What are correct values for precision and recall in edge cases?

Question

Precision is defined as:

p = true positives / (true positives + false positives)

Is it correct that, as true positives and false positives approach 0, the precision approaches 1?

Same question for recall:

r = true positives / (true positives + false negatives)

I am currently implementing a statistical test where I need to calculate these values, and sometimes it happens that the denominator is 0, and I am wondering which value to return for this case.

P.S.: Excuse the inappropriate tag, I wanted to use recall, precision and limit, but I cannot create new Tags yet.

Answer 1

Given a confusion matrix:

            predicted
            (+)   (-)
            ---------
       (+) | TP | FN |
actual      ---------
       (-) | FP | TN |
            ---------

we know that:

Precision = TP / (TP + FP)
Recall = TP / (TP + FN)

Lets consider the cases where the denominator is zero:

• TP+FN=0 : means that there were no positive cases in the input data
• TP+FP=0 : means that all instances were predicted as negative

Answer 2

Answer is Yes. The undefined edge cases occur when true positives (TP) are 0 since this is in the denominator of both P & R. In this case,

• Recall = 1 when FN=0, since 100% of the TP were discovered
• Precision = 1 when FP=0, since no there were no spurious results

This is a reformulation of @mbq's comment.

Answer 3

I am familiar with different terminology. What you call precision I would positive predictive value (PPV). And what you call recall I would call sensitivity (Sens). :

http://en.wikipedia.org/wiki/Receiver_operating_characteristic

In the case of sensitivity (recall), if the denominator is zero (as Amro points out), there are NO positive cases, so the classification is meaningless. (That does not stop either TP or FN being zero, which would result in a limiting sensitivity of 1 or 0. These points are respectively at the top right and bottom left hand corners of the ROC curve - TPR = 1 and TPR = 0.)

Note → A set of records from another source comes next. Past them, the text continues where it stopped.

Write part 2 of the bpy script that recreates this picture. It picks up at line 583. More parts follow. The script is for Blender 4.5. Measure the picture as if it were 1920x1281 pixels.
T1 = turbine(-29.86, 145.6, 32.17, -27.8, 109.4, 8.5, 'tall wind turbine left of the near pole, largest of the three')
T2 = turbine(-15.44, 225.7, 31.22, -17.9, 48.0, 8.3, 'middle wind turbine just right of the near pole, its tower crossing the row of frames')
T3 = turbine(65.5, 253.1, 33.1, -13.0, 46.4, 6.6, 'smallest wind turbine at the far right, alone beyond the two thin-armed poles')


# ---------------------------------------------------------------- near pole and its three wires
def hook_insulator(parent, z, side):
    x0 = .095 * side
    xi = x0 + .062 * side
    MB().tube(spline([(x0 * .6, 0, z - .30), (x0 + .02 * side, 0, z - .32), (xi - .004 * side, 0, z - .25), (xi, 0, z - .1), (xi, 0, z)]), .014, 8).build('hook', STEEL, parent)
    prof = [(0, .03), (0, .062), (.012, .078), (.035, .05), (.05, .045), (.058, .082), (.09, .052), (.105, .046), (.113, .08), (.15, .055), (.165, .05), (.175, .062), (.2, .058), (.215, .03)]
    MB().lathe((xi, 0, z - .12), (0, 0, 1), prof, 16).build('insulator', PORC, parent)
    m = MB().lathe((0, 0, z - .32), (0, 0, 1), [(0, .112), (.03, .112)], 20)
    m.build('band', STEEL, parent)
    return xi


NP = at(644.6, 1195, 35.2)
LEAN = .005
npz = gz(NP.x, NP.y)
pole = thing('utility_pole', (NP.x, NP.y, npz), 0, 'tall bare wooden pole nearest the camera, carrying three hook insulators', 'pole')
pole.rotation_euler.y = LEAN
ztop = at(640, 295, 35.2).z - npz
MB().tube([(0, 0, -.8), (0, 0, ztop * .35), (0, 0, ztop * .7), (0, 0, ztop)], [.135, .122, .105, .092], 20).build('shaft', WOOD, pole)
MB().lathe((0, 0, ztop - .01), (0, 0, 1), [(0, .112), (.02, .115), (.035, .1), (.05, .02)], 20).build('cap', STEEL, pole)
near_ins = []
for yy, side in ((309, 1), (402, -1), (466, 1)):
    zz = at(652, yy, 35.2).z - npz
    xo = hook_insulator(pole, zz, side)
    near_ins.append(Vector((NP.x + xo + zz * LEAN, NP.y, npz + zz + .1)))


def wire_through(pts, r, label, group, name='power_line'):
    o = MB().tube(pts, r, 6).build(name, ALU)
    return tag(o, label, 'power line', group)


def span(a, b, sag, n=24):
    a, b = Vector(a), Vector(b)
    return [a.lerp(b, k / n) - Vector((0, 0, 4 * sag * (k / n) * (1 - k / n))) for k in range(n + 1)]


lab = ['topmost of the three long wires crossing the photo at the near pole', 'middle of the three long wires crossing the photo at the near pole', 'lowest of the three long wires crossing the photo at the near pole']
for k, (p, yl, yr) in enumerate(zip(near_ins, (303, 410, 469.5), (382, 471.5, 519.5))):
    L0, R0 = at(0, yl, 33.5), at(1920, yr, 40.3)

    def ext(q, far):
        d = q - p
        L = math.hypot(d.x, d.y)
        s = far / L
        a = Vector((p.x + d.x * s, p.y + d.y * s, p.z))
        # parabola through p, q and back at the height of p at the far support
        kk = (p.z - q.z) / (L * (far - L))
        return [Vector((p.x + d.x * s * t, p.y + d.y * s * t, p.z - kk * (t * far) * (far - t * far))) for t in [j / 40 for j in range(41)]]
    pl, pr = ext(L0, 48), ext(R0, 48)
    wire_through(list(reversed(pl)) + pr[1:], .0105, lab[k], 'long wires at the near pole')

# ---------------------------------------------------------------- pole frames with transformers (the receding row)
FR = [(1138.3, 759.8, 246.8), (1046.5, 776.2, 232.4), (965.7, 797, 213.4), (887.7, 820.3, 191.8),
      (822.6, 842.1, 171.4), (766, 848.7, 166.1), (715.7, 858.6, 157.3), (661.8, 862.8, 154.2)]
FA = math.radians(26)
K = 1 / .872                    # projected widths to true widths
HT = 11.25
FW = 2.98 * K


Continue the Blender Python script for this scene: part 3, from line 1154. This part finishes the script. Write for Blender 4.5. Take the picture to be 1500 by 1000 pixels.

The limit of PPV is meaningful though. It is possible for the test cut-off to be set so high (or low) so that all cases are predicted as negative. This is at the origin of the ROC curve. The limiting value of the PPV just before the cutoff reaches the origin can be estimated by considering the final segment of the ROC curve just before the origin. (This may be better to model as ROC curves are notoriously noisy.)

For example if there are 100 actual positives and 100 actual negatives and the final segnemt of the ROC curve approaches from TPR = 0.08, FPR = 0.02, then the limiting PPV would be PPR ~ 0.08*100/(0.08*100 + 0.02*100) = 8/10 = 0.8 i.e 80% probability of being a true positive.

In practice each sample is represented by a segment on the ROC curve - horizontal for an actual negative and vertical for an actual positive. One could estimate the limiting PPV by the very last segment before the origin, but that would give an estimated limiting PPV of 1, 0 or 0.5, depending on whether the last sample was a true positive, a false positive (actual negative) or made of an equal TP and FP. A modelling approach would be better, perhaps assuming the data are binormal - a common assumption, eg: http://mdm.sagepub.com/content/8/3/197.short

Answer 4

That would depend on what you mean by "approach 0". If false positives and false negatives both approach zero at a faster rate than true positives, then yes to both questions. But otherwise, not necessarily.